**Collected material:**
+ + + +
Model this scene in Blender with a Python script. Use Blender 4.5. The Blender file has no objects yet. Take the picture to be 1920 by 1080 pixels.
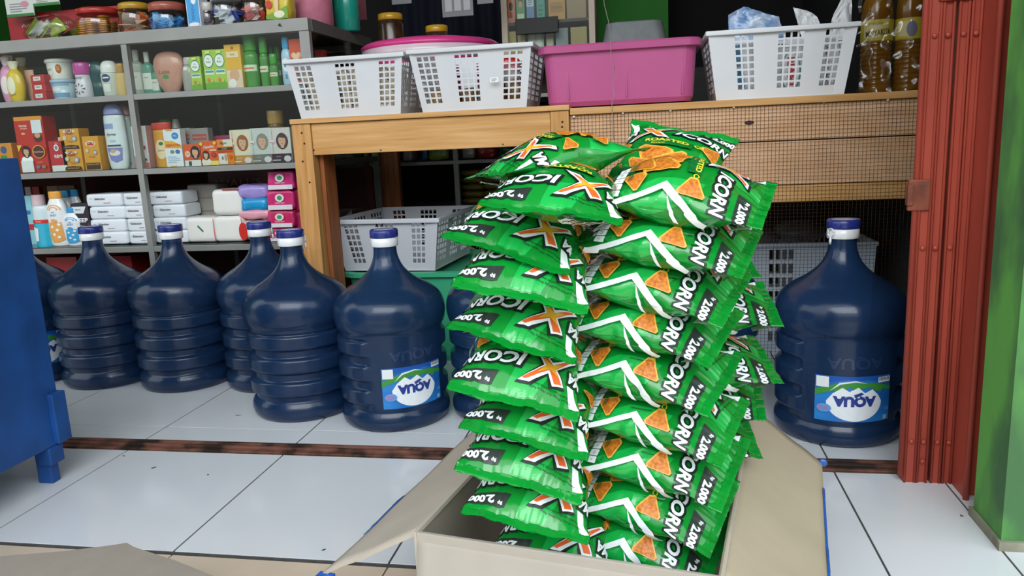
import bpy, bmesh, math, random
from math import sin, cos, pi, radians, exp, atan2, sqrt
from mathutils import Vector, Matrix, noise
random.seed(7)
SC = bpy.context.scene
COL = SC.collection
# ------------------------------------------------------------------ camera, sky, light, exposure
F = 1446.0; CAMH = 0.70
def _basis():
    d = Vector((262, -294, F)).normalized()
    v = Vector((340, 7410, F)).normalized(); v = (v - d * v.dot(d)).normalized()
    x = v.cross(d)
    return x, d, v
_x, _d, _v = _basis()
def c2w(p): return Vector((_x.dot(p), _d.dot(p), -_v.dot(p)))
cam = bpy.data.objects.new('camera', bpy.data.cameras.new('camera')); COL.objects.link(cam)
_r, _u, _f = c2w(Vector((1, 0, 0))), c2w(Vector((0, -1, 0))), c2w(Vector((0, 0, 1)))
m = Matrix.Identity(4)
for i in range(3): m[i][0], m[i][1], m[i][2] = _r[i], _u[i], -_f[i]
m[2][3] = CAMH
cam.matrix_world = m
cam.data.sensor_width = 36; cam.data.lens = F / 1920 * 36; cam.data.clip_start = .02
cam.data.dof.use_dof = False
SC.camera = cam
w = bpy.data.worlds.new('overcast_sky'); SC.world = w; w.use_nodes = True
bg = w.node_tree.nodes['Background']; bg.inputs[1].default_value = 1.15
_nt = w.node_tree; _tc = _nt.nodes.new('ShaderNodeTexCoord'); _sx = _nt.nodes.new('ShaderNodeSeparateXYZ'); _rp = _nt.nodes.new('ShaderNodeValToRGB')
_nt.links.new(_tc.outputs['Generated'], _sx.inputs[0]); _nt.links.new(_sx.outputs['Z'], _rp.inputs[0]); _nt.links.new(_rp.outputs[0], bg.inputs[0])
_e = _rp.color_ramp.elements; _e[0].position = .0; _e[0].color = (.30, .31, .30, 1); _e[1].position = .5; _e[1].color = (1.5, 1.62, 1.7, 1)
_k = _e.new(.12); _k.color = (.42, .44, .42, 1); _k = _e.new(.22); _k.color = (1.25, 1.35, 1.42, 1)
def area(name, loc, target, size, power, color=(1, 1, 1)):
    l = bpy.data.lights.new(name, 'AREA'); l.shape = 'RECTANGLE'; l.size, l.size_y = size; l.energy = power; l.color = color
    o = bpy.data.objects.new(name, l); COL.objects.link(o); o.location = loc
    o.rotation_euler = (Vector(target) - Vector(loc)).to_track_quat('-Z', 'Y').to_euler(); return o
area('sky_light', (.0, -2.6, 3.3), (-.1, 2.0, .4), (4.2, 2.0), 120, (.93, .97, 1.0))
SC.view_settings.view_transform = 'Standard'; SC.view_settings.look = 'None'
SC.view_settings.gamma = 1; SC.view_settings.exposure = 0.20
SC.view_settings.use_curve_mapping = False

def ray(px, py): return c2w(Vector((px - 960, py - 540, F)))
def aty(px, py, Y):
    r = ray(px, py); t = Y / r.y; return Vector((0, 0, CAMH)) + r * t
def atz(px, py, z):
    r = ray(px, py); t = (z - CAMH) / r.z; return Vector((0, 0, CAMH)) + r * t
# ------------------------------------------------------------------ materials
MC = {}
def S(c):
    if isinstance(c, str):
        c = c.lstrip('#'); c = [int(c[i:i + 2], 16) / 255 for i in (0, 2, 4)]
    return tuple(((v / 12.92) if v <= .04045 else ((v + .055) / 1.055) ** 2.4) for v in c)
def mat(name, color, rough=.5, metal=0, coat=0, var=.12, scale=30, bump=0, bscale=200, trans=0, alpha=1, spec=.5, ior=1.45, kind='noise', c2=None, stretch=None, sss=0, hard=(.3, .7)):
    if name in MC: return MC[name]
    m = bpy.data.materials.new(name); m.use_nodes = True; MC[name] = m
    nt = m.node_tree; p = nt.nodes['Principled BSDF']; L = nt.links
    c = S(color); 
    p.inputs['Roughness'].default_value = rough; p.inputs['Metallic'].default_value = metal
    p.inputs['Coat Weight'].default_value = coat; p.inputs['Coat Roughness'].default_value = .08
    p.inputs['Specular IOR Level'].default_value = spec; p.inputs['IOR'].default_value = ior
    p.inputs['Transmission Weight'].default_value = trans; p.inputs['Alpha'].default_value = alpha
    tc = nt.nodes.new('ShaderNodeTexCoord'); mp = nt.nodes.new('ShaderNodeMapping')
    L.new(tc.outputs['Object'], mp.inputs[0])
    if stretch: mp.inputs['Scale'].default_value = stretch
    n = nt.nodes.new('ShaderNodeTexNoise'); n.inputs['Scale'].default_value = scale; n.inputs['Detail'].default_value = 4
    L.new(mp.outputs[0], n.inputs['Vector'])
    r = nt.nodes.new('ShaderNodeValToRGB'); e = r.color_ramp.elements
    e[0].position, e[1].position = hard
    d = S(c2) if c2 else tuple(v * (1 - var) for v in c)
    e[0].color = (*d, 1); e[1].color = (*(c if c2 else tuple(min(1, v * (1 + var * .6)) for v in c)), 1)
    L.new(n.outputs[0], r.inputs[0]); L.new(r.outputs[0], p.inputs['Base Color'])
    if bump:
        b = nt.nodes.new('ShaderNodeBump'); b.inputs['Distance'].default_value = bump; b.inputs['Strength'].default_value = .6
        n2 = nt.nodes.new('ShaderNodeTexNoise'); n2.inputs['Scale'].default_value = bscale; n2.inputs['Detail'].default_value = 5
        L.new(mp.outputs[0], n2.inputs['Vector']); L.new(n2.outputs[0], b.inputs['Height']); L.new(b.outputs[0], p.inputs['Normal'])
    return m
def ink(c): return mat('ink_' + c.lstrip('#'), c, .38, var=.04, scale=60)
def glossy(c): return mat('gloss_' + c.lstrip('#'), c, .22, coat=.3, var=.06, scale=25)
def glass(name, tint, glossmix=.08, rough=.02):
    if name in MC: return MC[name]
    m = bpy.data.materials.new(name); m.use_nodes = True; MC[name] = m; nt = m.node_tree
    nt.nodes.remove(nt.nodes['Principled BSDF']); out = nt.nodes['Material Output']
    t = nt.nodes.new('ShaderNodeBsdfTransparent'); t.inputs[0].default_value = (*tint, 1)
    g = nt.nodes.new('ShaderNodeBsdfGlossy'); g.inputs['Roughness'].default_value = rough
    n = nt.nodes.new('ShaderNodeTexNoise'); n.inputs['Scale'].default_value = 3
    mr = nt.nodes.new('ShaderNodeMapRange'); mr.inputs['To Min'].default_value = glossmix * .8; mr.inputs['To Max'].default_value = glossmix * 1.2
    x = nt.nodes.new('ShaderNodeMixShader'); L = nt.links
    L.new(n.outputs[0], mr.inputs[0]); L.new(mr.outputs[0], x.inputs[0]); L.new(t.outputs[0], x.inputs[1]); L.new(g.outputs[0], x.inputs[2]); L.new(x.outputs[0], out.inputs[0])
    return m
# ------------------------------------------------------------------ object helpers
def tag(o, label=None, cat=None, group=None, kind=None):
    if label: o['label'] = label
    if cat: o['category'] = cat
    if group: o['group'] = group
    if kind: o['kind'] = kind
    return o
def empty(name, loc=(0, 0, 0), rz=0):
    o = bpy.data.objects.new(name, None); o.empty_display_size = .02; COL.objects.link(o); o.location = loc; o.rotation_euler[2] = rz; return o
class MB:
    def __init__(s): s.bm = bmesh.new(); s.mats = []
    def mi(s, m):
        if m not in s.mats: s.mats.append(m)
        return s.mats.index(m)
    def box(s, x0, y0, z0, x1, y1, z1, m=None, bev=0, mtx=None):
        r = bmesh.ops.create_cube(s.bm, size=1)
        vs = r['verts']
        for v in vs: v.co = Vector((x0 + (v.co.x + .5) * (x1 - x0), y0 + (v.co.y + .5) * (y1 - y0), z0 + (v.co.z + .5) * (z1 - z0)))
        fs = {f for v in vs for f in v.link_faces}
        if bev:
            es = {e for v in vs for e in v.link_edges}
            r = bmesh.ops.bevel(s.bm, geom=list(es), offset=bev, segments=2, affect='EDGES', profile=.6)
            fs = set(r['faces']) | {f for f in fs if f.is_valid}
            vs = {v for f in fs for v in f.verts}
        if m is not None:
            k = s.mi(m)
            for f in fs: f.material_index = k
        if mtx is not None:
            for v in set(vs): v.co = mtx @ v.co
        return s
    def lathe(s, prof, seg=32, m=None, sx=1, sy=1, c=(0, 0, 0), rf=None, caps=True):
        k = s.mi(m) if m is not None else 0
        rings = []
        for (r, z) in prof:
            ring = []
            for i in range(seg):
                a = 2 * pi * i / seg; rr = rf(r, z, a) if rf else r
                ring.append(s.bm.verts.new((c[0] + rr * cos(a) * sx, c[1] + rr * sin(a) * sy, c[2] + z)))
            rings.append(ring)
        for a, b in zip(rings, rings[1:]):
            for i in range(seg):
                j = (i + 1) % seg
                f = s.bm.faces.new((a[i], a[j], b[j], b[i])); f.material_index = k; f.smooth = True
        if caps:
            f = s.bm.faces.new(list(reversed(rings[0]))); f.material_index = k
            f = s.bm.faces.new(rings[-1]); f.material_index = k
        return s
    def tube(s, pts, r, seg=8, m=None):
        k = s.mi(m) if m is not None else 0
        pts = [Vector(p) for p in pts]; rings = []
        for i, p in enumerate(pts):
            t = (pts[min(i + 1, len(pts) - 1)] - pts[max(i - 1, 0)]).normalized()
            a = t.cross(Vector((0, 0, 1)));
            if a.length < .1: a = t.cross(Vector((0, 1, 0)))
            a.normalize(); b = t.cross(a)
            rr = r[i] if isinstance(r, (list, tuple)) else r
            rings.append([s.bm.verts.new(p + (a * cos(2 * pi * q / seg) + b * sin(2 * pi * q / seg)) * rr) for q in range(seg)])
        for a, b in zip(rings, rings[1:]):
            for i in range(seg):
                j = (i + 1) % seg; f = s.bm.faces.new((a[i], b[i], b[j], a[j])); f.material_index = k; f.smooth = True
        f = s.bm.faces.new(rings[0]); f.material_index = k; f = s.bm.faces.new(list(reversed(rings[-1]))); f.material_index = k
        return s
    def grid(s, fn, nu, nv, m=None, smooth=True, wrap=False):
        k = s.mi(m) if m is not None else 0
        V = [[s.bm.verts.new(fn(i / nu, j / nv)) for i in range(nu if wrap else nu + 1)] for j in range(nv + 1)]
        n = nu
        for j in range(nv):
            for i in range(n):
                i2 = (i + 1) % nu if wrap else i + 1
                f = s.bm.faces.new((V[j][i], V[j][i2], V[j + 1][i2], V[j + 1][i])); f.material_index = k; f.smooth = smooth
        return s
    def ball(s, c, r, m=None, seg=16, sc=(1, 1, 1), fn=None):
        k = s.mi(m) if m is not None else 0
        r_ = bmesh.ops.create_uvsphere(s.bm, u_segments=seg, v_segments=max(6, seg // 2), radius=1)
        for v in r_['verts']:
            q = v.co.copy(); g = fn(q) if fn else 1
            v.co = Vector((c[0] + q.x * r * sc[0] * g, c[1] + q.y * r * sc[1] * g, c[2] + q.z * r * sc[2] * g))
        for v in r_['verts']:
            for f in v.link_faces: f.material_index = k; f.smooth = True
        return s
    def poly(s, pts, m=None):
        k = s.mi(m) if m is not None else 0
        f = s.bm.faces.new([s.bm.verts.new(p) for p in pts]); f.material_index = k; return s
    def build(s, name, m=None, parent=None, loc=None, rz=0, recalc=True):
        if recalc: bmesh.ops.recalc_face_normals(s.bm, faces=s.bm.faces)
        me = bpy.data.meshes.new(name); s.bm.to_mesh(me); s.bm.free()
        for q in (s.mats or ([m] if m else [])): me.materials.append(q)
        o = bpy.data.objects.new(name, me); COL.objects.link(o)
        if loc is not None: o.location = loc
        o.rotation_euler[2] = rz
        if parent is not None: o.parent = parent
        return o
def kids(o): return [c for c in bpy.data.objects if c.parent == o]
def copy_tree(o, parent=None):
    c = o.copy(); COL.objects.link(c); c.parent = parent
    for ch in kids(o): copy_tree(ch, c)
    return c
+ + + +
**Directive:**
Return all lines containing the word "objects".

**Written reply:**
Model this scene in Blender with a Python script. Use Blender 4.5. The Blender file has no objects yet. Take the picture to be 1920 by 1080 pixels.
cam = bpy.data.objects.new('camera', bpy.data.cameras.new('camera')); COL.objects.link(cam)
    o = bpy.data.objects.new(name, l); COL.objects.link(o); o.location = loc
    o = bpy.data.objects.new(name, None); o.empty_display_size = .02; COL.objects.link(o); o.location = loc; o.rotation_euler[2] = rz; return o
        o = bpy.data.objects.new(name, me); COL.objects.link(o)
def kids(o): return [c for c in bpy.data.objects if c.parent == o]
    c = o.copy(); COL.objects.link(c); c.parent = parent